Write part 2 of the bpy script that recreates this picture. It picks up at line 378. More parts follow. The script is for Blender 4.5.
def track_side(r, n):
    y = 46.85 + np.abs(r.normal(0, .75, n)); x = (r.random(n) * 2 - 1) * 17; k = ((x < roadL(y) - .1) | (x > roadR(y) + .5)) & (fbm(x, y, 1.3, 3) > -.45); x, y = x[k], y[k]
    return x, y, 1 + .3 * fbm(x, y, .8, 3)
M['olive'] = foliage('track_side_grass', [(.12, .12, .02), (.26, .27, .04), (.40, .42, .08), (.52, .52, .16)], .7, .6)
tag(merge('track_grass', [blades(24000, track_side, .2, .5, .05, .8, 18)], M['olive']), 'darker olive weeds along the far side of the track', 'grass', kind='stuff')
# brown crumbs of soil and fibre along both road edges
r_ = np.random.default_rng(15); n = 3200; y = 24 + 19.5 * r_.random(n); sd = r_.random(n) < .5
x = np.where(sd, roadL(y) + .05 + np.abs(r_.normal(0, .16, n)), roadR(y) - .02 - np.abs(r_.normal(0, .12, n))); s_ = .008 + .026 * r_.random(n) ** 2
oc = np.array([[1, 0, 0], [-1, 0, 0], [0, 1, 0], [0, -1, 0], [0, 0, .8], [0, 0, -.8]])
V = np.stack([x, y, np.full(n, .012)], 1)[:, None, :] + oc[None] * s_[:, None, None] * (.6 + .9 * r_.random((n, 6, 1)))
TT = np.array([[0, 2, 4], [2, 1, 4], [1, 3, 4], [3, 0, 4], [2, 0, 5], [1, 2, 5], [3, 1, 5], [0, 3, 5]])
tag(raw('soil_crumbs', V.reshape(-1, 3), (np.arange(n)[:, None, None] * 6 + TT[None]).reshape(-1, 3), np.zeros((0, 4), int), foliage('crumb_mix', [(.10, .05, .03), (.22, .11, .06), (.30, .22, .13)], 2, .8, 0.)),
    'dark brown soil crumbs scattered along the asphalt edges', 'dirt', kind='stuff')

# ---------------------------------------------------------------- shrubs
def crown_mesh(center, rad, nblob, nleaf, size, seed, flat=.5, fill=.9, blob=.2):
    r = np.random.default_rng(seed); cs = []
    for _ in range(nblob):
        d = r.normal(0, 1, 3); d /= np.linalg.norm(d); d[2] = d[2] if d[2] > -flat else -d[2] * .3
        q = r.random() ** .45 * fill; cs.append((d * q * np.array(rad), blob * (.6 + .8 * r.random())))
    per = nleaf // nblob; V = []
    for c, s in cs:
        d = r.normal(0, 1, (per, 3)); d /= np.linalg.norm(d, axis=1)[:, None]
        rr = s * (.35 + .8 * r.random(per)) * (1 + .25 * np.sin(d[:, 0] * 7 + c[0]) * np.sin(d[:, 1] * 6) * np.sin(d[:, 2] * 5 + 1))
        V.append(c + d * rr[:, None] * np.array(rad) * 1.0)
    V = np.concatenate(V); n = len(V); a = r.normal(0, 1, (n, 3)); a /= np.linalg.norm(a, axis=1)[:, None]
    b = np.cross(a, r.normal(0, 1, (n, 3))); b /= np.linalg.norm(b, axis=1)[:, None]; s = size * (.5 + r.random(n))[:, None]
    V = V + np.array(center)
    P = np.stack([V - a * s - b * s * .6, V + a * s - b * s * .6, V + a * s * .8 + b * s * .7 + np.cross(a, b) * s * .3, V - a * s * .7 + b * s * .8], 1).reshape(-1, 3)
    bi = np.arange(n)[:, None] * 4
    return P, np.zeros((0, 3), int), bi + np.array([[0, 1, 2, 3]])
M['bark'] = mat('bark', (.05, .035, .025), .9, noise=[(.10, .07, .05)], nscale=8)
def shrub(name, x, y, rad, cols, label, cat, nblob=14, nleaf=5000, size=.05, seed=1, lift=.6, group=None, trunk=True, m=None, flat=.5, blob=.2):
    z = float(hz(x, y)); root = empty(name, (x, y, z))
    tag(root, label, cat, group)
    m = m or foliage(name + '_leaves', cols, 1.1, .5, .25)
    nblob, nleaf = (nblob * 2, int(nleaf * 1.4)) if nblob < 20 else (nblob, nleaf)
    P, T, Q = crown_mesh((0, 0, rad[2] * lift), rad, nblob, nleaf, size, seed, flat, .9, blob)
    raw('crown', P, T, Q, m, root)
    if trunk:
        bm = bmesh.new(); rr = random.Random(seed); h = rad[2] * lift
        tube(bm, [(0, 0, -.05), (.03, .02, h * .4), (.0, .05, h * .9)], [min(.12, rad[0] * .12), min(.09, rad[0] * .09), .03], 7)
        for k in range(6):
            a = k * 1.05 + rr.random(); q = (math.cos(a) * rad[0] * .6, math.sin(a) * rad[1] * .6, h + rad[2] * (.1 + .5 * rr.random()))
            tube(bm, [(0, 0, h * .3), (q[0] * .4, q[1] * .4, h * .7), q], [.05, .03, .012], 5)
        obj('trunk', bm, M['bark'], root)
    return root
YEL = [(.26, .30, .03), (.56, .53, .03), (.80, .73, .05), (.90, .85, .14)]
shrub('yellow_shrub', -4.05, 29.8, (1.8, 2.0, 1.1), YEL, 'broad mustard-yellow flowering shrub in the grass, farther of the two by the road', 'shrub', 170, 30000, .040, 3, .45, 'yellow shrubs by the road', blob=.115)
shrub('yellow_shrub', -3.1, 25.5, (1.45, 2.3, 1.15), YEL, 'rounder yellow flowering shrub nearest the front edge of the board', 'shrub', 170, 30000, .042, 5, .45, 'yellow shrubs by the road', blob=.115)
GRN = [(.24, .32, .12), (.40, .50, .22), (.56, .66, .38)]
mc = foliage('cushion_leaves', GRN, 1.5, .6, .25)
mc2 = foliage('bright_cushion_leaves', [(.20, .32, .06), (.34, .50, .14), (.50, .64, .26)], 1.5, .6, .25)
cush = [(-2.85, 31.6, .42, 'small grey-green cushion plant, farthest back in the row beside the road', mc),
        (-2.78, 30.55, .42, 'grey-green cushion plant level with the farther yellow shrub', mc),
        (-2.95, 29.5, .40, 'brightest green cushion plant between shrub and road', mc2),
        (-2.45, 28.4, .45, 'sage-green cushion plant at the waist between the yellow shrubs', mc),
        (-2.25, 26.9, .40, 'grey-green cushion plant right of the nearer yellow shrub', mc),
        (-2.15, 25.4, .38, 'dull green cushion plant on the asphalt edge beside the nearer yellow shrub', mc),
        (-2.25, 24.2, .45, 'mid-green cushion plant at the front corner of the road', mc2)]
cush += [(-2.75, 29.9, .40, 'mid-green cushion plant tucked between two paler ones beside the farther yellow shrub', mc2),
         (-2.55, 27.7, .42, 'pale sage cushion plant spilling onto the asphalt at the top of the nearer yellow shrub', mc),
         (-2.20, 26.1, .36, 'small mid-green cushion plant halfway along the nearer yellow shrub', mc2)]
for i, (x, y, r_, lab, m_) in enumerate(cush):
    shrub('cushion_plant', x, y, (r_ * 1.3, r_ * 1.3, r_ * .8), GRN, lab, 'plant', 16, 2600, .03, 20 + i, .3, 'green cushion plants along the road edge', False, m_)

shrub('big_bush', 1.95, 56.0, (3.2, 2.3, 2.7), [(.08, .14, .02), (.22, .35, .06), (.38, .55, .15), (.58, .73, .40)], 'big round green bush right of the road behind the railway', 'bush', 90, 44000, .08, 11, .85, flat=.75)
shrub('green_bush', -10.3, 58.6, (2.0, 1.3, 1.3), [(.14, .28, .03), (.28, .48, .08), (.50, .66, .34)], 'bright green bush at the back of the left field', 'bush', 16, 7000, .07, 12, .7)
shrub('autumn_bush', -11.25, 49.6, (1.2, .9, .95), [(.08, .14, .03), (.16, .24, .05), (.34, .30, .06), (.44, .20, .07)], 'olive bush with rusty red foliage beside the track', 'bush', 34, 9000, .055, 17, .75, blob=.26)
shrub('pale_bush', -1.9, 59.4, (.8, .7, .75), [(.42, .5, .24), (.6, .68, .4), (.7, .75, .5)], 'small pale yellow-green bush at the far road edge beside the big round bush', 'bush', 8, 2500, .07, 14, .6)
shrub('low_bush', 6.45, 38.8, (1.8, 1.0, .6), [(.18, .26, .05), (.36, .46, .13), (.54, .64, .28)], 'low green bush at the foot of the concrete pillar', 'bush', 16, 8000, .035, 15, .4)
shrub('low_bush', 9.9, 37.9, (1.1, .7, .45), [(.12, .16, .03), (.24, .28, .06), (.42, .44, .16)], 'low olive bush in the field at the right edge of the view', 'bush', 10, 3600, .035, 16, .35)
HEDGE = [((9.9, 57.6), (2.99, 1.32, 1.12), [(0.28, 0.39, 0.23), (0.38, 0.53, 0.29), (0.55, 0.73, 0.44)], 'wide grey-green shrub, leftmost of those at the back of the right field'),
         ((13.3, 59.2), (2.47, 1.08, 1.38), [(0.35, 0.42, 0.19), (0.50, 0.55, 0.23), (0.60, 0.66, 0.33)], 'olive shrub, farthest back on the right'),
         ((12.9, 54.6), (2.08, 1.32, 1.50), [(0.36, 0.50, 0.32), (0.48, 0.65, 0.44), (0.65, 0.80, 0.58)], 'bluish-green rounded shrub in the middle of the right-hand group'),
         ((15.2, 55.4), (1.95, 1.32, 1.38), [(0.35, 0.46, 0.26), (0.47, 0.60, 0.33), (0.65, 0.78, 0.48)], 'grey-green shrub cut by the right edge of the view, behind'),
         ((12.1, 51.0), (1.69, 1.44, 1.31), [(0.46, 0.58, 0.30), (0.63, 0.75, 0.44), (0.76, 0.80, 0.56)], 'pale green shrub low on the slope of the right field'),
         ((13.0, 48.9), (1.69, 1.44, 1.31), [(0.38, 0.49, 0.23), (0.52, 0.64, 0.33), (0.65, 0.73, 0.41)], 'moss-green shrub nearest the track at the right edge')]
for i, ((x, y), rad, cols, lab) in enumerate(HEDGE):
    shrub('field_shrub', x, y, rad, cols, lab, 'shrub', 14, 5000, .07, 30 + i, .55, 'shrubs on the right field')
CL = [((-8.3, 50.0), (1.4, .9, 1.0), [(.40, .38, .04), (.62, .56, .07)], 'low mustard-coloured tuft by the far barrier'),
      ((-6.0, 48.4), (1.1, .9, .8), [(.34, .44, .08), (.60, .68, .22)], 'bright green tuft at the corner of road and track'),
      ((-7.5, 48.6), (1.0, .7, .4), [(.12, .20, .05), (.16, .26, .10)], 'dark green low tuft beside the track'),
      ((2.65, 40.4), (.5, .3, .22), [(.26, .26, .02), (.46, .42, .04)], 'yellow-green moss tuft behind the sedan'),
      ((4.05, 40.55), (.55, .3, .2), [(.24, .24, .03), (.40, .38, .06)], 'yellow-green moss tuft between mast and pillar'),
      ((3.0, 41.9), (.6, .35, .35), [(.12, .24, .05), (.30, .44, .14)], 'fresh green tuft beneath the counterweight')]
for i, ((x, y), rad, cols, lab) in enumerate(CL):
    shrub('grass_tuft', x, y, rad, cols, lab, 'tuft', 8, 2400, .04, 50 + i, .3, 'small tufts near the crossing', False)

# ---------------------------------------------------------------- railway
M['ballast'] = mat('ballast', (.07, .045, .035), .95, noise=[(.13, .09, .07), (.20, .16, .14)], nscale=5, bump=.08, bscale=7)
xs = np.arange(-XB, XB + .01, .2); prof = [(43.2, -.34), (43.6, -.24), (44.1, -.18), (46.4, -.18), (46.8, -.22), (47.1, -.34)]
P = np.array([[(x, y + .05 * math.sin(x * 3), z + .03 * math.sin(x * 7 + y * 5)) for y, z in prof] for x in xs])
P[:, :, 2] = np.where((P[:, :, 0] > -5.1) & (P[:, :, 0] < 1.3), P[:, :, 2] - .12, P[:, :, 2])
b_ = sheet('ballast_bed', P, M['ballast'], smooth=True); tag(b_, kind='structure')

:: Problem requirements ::
Write down again the exact lines running from the beginning of the data to the line containing "edges', 'dirt', kind='stuff')", with both ends included.

:: Exercise solution ::
Write part 2 of the bpy script that recreates this picture. It picks up at line 378. More parts follow. The script is for Blender 4.5.
def track_side(r, n):
    y = 46.85 + np.abs(r.normal(0, .75, n)); x = (r.random(n) * 2 - 1) * 17; k = ((x < roadL(y) - .1) | (x > roadR(y) + .5)) & (fbm(x, y, 1.3, 3) > -.45); x, y = x[k], y[k]
    return x, y, 1 + .3 * fbm(x, y, .8, 3)
M['olive'] = foliage('track_side_grass', [(.12, .12, .02), (.26, .27, .04), (.40, .42, .08), (.52, .52, .16)], .7, .6)
tag(merge('track_grass', [blades(24000, track_side, .2, .5, .05, .8, 18)], M['olive']), 'darker olive weeds along the far side of the track', 'grass', kind='stuff')
# brown crumbs of soil and fibre along both road edges
r_ = np.random.default_rng(15); n = 3200; y = 24 + 19.5 * r_.random(n); sd = r_.random(n) < .5
x = np.where(sd, roadL(y) + .05 + np.abs(r_.normal(0, .16, n)), roadR(y) - .02 - np.abs(r_.normal(0, .12, n))); s_ = .008 + .026 * r_.random(n) ** 2
oc = np.array([[1, 0, 0], [-1, 0, 0], [0, 1, 0], [0, -1, 0], [0, 0, .8], [0, 0, -.8]])
V = np.stack([x, y, np.full(n, .012)], 1)[:, None, :] + oc[None] * s_[:, None, None] * (.6 + .9 * r_.random((n, 6, 1)))
TT = np.array([[0, 2, 4], [2, 1, 4], [1, 3, 4], [3, 0, 4], [2, 0, 5], [1, 2, 5], [3, 1, 5], [0, 3, 5]])
tag(raw('soil_crumbs', V.reshape(-1, 3), (np.arange(n)[:, None, None] * 6 + TT[None]).reshape(-1, 3), np.zeros((0, 4), int), foliage('crumb_mix', [(.10, .05, .03), (.22, .11, .06), (.30, .22, .13)], 2, .8, 0.)),
    'dark brown soil crumbs scattered along the asphalt edges', 'dirt', kind='stuff')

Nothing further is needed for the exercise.